I've written about this vicious cycle before. When gasoline prices spike, we see a marginal reduction in demand. That results in higher inventories, which cause prices to come back down. When prices fall, drivers fill up their SUVs and hit the road again.
President Bush is very concerned about this. He says America is addicted to oil and considers our dependence on foreign energy a serious national security and economic threat. He has made it a priority to push alternative fuels and technologies. Although he's happy to see gasoline prices go lower, he is worried that lower prices may kill the enthusiasm for alternatives.

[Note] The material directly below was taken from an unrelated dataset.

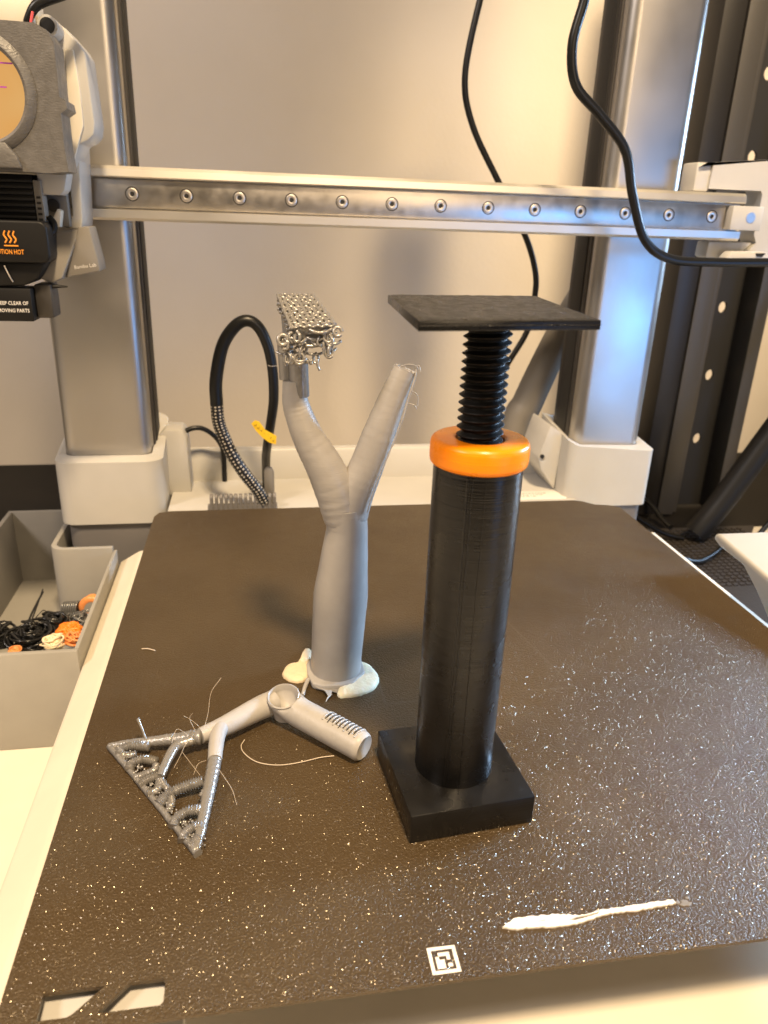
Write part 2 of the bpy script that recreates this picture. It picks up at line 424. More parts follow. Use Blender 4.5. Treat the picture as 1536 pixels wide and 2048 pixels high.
# rear deck with back lip
bm = bmesh.new(); prism(bm, [(293, TZ), (293, -12), (296, -10), (351, -10), (352.5, 8.5), (354, 10), (358, 10), (359, 8), (359, TZ)], 'x', 3, 247)
obj('rear_deck', bm, 'white', W, 50)
bm = bmesh.new(); box(bm, 60.8, 61.2, 351.2, 352.4, -8, 10.1)
obj('deck_seam', bm, 'dark', W)
bm = bmesh.new(); prism(bm, [(208, 302), (241, 302), (242, 304), (239.5, 315), (237, 316.3), (209, 316.5)], 'z', -9.9, -9.3, bev=0.15)
lab = obj('rating_label', bm, 'paper', W)
for k in range(3):
    b2 = bmesh.new()
    x = 212
    while x < 232 - k * 5:
        w = random.uniform(0.8, 2.4); box(b2, x, x + w, 311.5 - k * 2.6, 312.3 - k * 2.6, -9.29, -9.25); x += w + 0.7
    obj('print_line', b2, 'greyink', lab)

def column(x0, x1, flip):
    # extruded aluminium upright: rounded front face and a grooved inner side
    s = 1 if flip else -1
    a, b = (x0, x1)
    bm = bmesh.new(); prism(bm, rrect(a, b, 314, 352, 7, 6), 'z', -30, 420)
    col = obj('column', bm, 'alu', W, 30)
    xi = a if flip else b
    bm = bmesh.new(); box(bm, min(xi - s * 1.0, xi + s * 1.0), max(xi - s * 1.0, xi + s * 1.0), 322, 346, 22, 418, 0.4)
    obj('groove_strip', bm, 'groove', col)
    bm = bmesh.new(); box(bm, min(xi - s * 1.6, xi + s * 0.4), max(xi - s * 1.6, xi + s * 0.4), 326, 341, 22.5, 417.5, 0.2)
    obj('groove', bm, 'dark', col)
    return col
column(-52, -4.5, False)
column(246, 291, True)

def collar(outline, inner, zlow, ztop):
    """sleeve round the foot of a column: the top edge climbs from front to back (and towards the inner side)"""
    bm = bmesh.new()
    n = len(outline)
    def ring(pts, zf): return [bm.verts.new((p[0], p[1], zf(p))) for p in pts]
    o0 = ring([(p[0], p[1]) for p in outline], lambda p: zlow)
    o1 = ring(outline, lambda p: ztop(p) - 1.2)
    cx = sum(p[0] for p in outline) / n; cy = sum(p[1] for p in outline) / n
    mid = [(p[0] + (q[0] - p[0]) * 0.35, p[1] + (q[1] - p[1]) * 0.35) for p, q in zip(outline, inner)]
    o2 = ring(mid, lambda p: ztop(p)); o3 = ring(inner, lambda p: ztop(p) - 0.6); o4 = ring(inner, lambda p: ztop(p) - 9)
    for A, B in ((o0, o1), (o1, o2), (o2, o3), (o3, o4)):
        for k in range(n): bm.faces.new((A[k], A[(k + 1) % n], B[(k + 1) % n], B[k]))
    bm.faces.new(o0)
    return obj('column_foot', bm, 'white', W, 45)
def zl(p): return 20 + max(0, (p[1] - 322)) * 0.30 + (3 if p[0] > -8 and p[1] > 318 else 0)
collar(rrect(-56, 1.5, 302, 358, 9, 6), rrect(-52.3, -4.2, 313.5, 352, 6.8, 6), -17.5, zl)
def zr(p): return 21.5 + max(0, (252 - p[0])) * 0.5 + max(0, p[1] - 330) * 0.2
collar(rrect(240, 296, 303, 358, 5, 6), rrect(245.8, 291.2, 313.5, 352, 6.8, 6), -15.5, zr)
# flared flank of the right foot
bm = bmesh.new(); prism(bm, [(239.6, -10), (241, 27), (232, 33), (229.5, 24), (226.5, 12), (229, 4)], 'y', 318, 350, bev=1.2)
obj('foot_flank', bm, 'white', W)
bm = bmesh.new(); ycyl(bm, 228.6, 13, 1.3, 316.9, 318.4, 16); obj('foot_screw', bm, 'dark', W)
# darker plinths below the feet
bm = bmesh.new(); prism(bm, rrect(-53, 0, 304.5, 356, 8, 5), 'z', TZ, -17.2); obj('plinth', bm, 'grey', W)
bm = bmesh.new(); prism(bm, rrect(246, 294, 305, 356, 5, 5), 'z', TZ, -15.2); obj('plinth', bm, 'grey', W)

# bed carrier under the plate
bm = bmesh.new(); box(bm, 10, 246, 16, 262, -9, -1.4, 1.0); obj('heated_bed', bm, 'grey', W)
bm = bmesh.new(); box(bm, 40, 216, 60, 220, -31, -9.2, 2.0); obj('bed_carriage', bm, 'grey', W)
bm = bmesh.new(); prism(bm, [(1.5, -9), (1.5, -5.2), (7.5, -3.9), (15.4, -3.2), (15.4, -9)], 'x', 4.5, 36, bev=0.5)
obj('bed_corner_tab', bm, 'white', W)

# cable comb on the rear deck, its links one by one
for k in range(14):
    bm = bmesh.new(); x = 26.5 + k * 2.72
    prism(bm, [(298.5, -10.1), (298.5, -2.2), (299.6, -0.6), (301.4, -0.6), (303, -2.2), (303, -10.1)], 'x', x, x + 1.75, bev=0.35)
    obj('comb_rib', bm, 'grey', W)
bm = bmesh.new(); box(bm, 25.2, 64.2, 299.2, 302.4, -10.2, -6.8, 0.3); obj('comb_base', bm, 'grey', W)
bm = bmesh.new(); prism(bm, [(57.2, -10.2), (57.2, 9), (58.6, 11.6), (61.6, 11.6), (63, 9), (63, -10.2)], 'y', 309, 312.5, bev=0.6); obj('cable_guide', bm, 'strut', W)
bm = bmesh.new(); prism(bm, [(-2.5, -12), (14, -12), (13, 24), (10.5, 28.5), (1, 29), (-2.5, 26)], 'y', 331, 350, bev=1.0); obj('cable_inlet', bm, 'white', W)

# ---- crossbeam with linear rail
bm = bmesh.new()
prism(bm, [(310, 142.8), (292.4, 142.8), (291.2, 144), (291.2, 147.6), (296, 148.1), (296, 161.2), (291.6, 161.6), (291.2, 162.2), (291.8, 165.2), (293.2, 166.6), (310, 166.6)], 'x', -60, 316)
beam = obj('crossbeam', bm, 'alu_beam', W, 30)
bm = bmesh.new(); box(bm, -60, 306.5, 293.6, 296.1, 148.5, 160.8, 0.35)
rail = obj('linear_rail', bm, 'rail', W)
sx0 = -1.1
def rail_screw(x, z=154.67, y=293.6):
    bm = bmesh.new(); ycyl(bm, x, z, 3.25, y - 0.06, y + 0.3, 28, inner=2.78)
    ring = obj('screw_hole', bm, 'dark', rail)
    bm = bmesh.new(); t = bmesh.new()
    lathe(t, [(1.1, -0.5), (1.1, 0.26), (1.3, 0.34), (2.3, 0.34), (2.62, 0.2), (2.7, -0.3)], 0, 0, 6 * 4)
    for v in t.verts: v.co = Vector((x + v.co.x, y - v.co.z + 0.1, z + v.co.y))
    merge(bm, t); obj('rail_screw', bm, 'steel', rail)
    bm = bmesh.new(); ycyl(bm, x, z, 1.25, y - 0.02, y + 0.2, 6); obj('hex_socket', bm, 'dark', rail)
for i in range(13): rail_screw(sx0 + 25 * i)
bm = bmesh.new(); box(bm, 307.5, 325.5, 288.5, 296, 148.3, 160.4, 0.5); eb = obj('end_block', bm, 'white', W)
bm = bmesh.new(); ycyl(bm, 318.5, 154.8, 2.7, 288.2, 289.2, 20); obj('end_screw', bm, 'steel', eb)
# right carriage that carries the beam end
bm = bmesh.new()
prism(bm, [(289.5, 179), (293, 181), (297, 181.3), (296.5, 168.5), (327.5, 168.5), (328.8, 166.8), (328.8, 146), (331, 142), (322, 132), (345, 130), (352, 136), (352, 186), (330, 184.2), (297.2, 181.4)], 'y', 297.5, 312)
obj('beam_carriage', bm, 'white', W, 40)
bm = bmesh.new(); box(bm, 288.5, 297.4, 299, 313.8, 167, 181.2, 1.0); obj('carriage_shoulder', bm, 'white', W)
bm = bmesh.new(); prism(bm, [(304, 142), (331, 142), (322, 133), (310, 131), (303.5, 134)], 'y', 300, 312, bev=0.8); obj('carriage_lower', bm, 'white', W)
bm = bmesh.new(); prism(bm, [(309, 134), (312, 137.4), (332, 137.8), (336, 135), (334, 131.5), (312, 131)], 'y', 289, 297, bev=0.8); obj('cable_clip', bm, 'white', W)
bm = bmesh.new(); prism(bm, [(326, 136.9), (332, 137.1), (330, 135), (327, 135.2)], 'y', 288.6, 289.3); obj('clip_slot', bm, 'dark', W)

# ---- toolhead
bm = bmesh.new(); box(bm, -82, -24, 248, 284, 161, 214, 2.0)
head = obj('toolhead', bm, 'white', W)
SC = (-45.2, 187.4)
shell_pts = [(-72, 160.6), (-72, 204), (-69, 209.5), (-66, 211), (-22, 210.6), (-18, 208.6), (-15.9, 204.8), (-16.0, 187), (-14.0, 186), (-13.6, 183.2), (-16.2, 181.4), (-16.2, 170), (-15.6, 161.2), (-22, 160.4)]
bm = bmesh.new(); prism(bm, shell_pts, 'y', 231, 247, holes=[circle(SC[0], SC[1], 21.0, 40)])
obj('front_shell', bm, 'shell', head, 30)
bm = bmesh.new(); t = bmesh.new()
lathe(t, [(16.7, 4.0), (17.2, 0.2), (18.2, -0.5), (19.4, -0.2), (21.3, 1.2), (21.3, 10), (16.7, 10), (16.7, 4.0)], 0, 0, 56)
for v in t.verts: v.co = Vector((SC[0] + v.co.x, 229.5 + v.co.z, SC[1] + v.co.y))
merge(bm, t); obj('screen_bezel', bm, 'shell', head, 40)
bm = bmesh.new(); ycyl(bm, SC[0], SC[1], 16.9, 232.2, 236, 56)
scr = obj('round_screen', bm, 'screen', head)
bm = bmesh.new(); box(bm, -60, -31.5, 231.9, 232.15, 196.9, 197.4); obj('screen_line', bm, 'purple', scr)
bm = bmesh.new(); box(bm, -56, -34.6, 231.9, 232.15, 189.0, 189.5); obj('screen_line', bm, 'purple', scr)
bm = bmesh.new(); prism(bm, [(-60, 161.5), (-60, 166), (-56, 170.5), (-37, 170.5), (-33.5, 166), (-32, 161.5)], 'y', 228.5, 231.2, bev=0.8); obj('shell_foot', bm, 'shell', head)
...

Ironically, Bush and the Republicans have also been accused of somehow causing gasoline prices to fall in order to improve their chances in the upcoming mid-term elections. This is baloney. Oil and gasoline are commodities whose prices are set in open markets by buyers and sellers. Other than ordering the release of oil from the Strategic Petroleum Reserve, the president cannot affect prices in the short term.
As I've written before in the Forbes Growth Investor, I am opposed to price caps on gasoline. Capping the price will result in shortages. However, I am in favor of a price floor.
Price is the best way to affect behavior. If you want people to use more of something, make it cheaper. If you want them to use less, make it more expensive. By setting a floor on gasoline prices, we can get consumption under control. Gasoline would not be wasted and there would be a real incentive to move toward alternatives.
The government would collect the difference between the floor price and what the market price would have been without a floor. Don't get me wrong. I am not in favor of giving the government more of our money. Those revenues should be used to fund research into alternatives, and to reduce other taxes.
Of course none of this is likely to happen. Setting a floor requires the kind of political fortitude that many elected officials lack.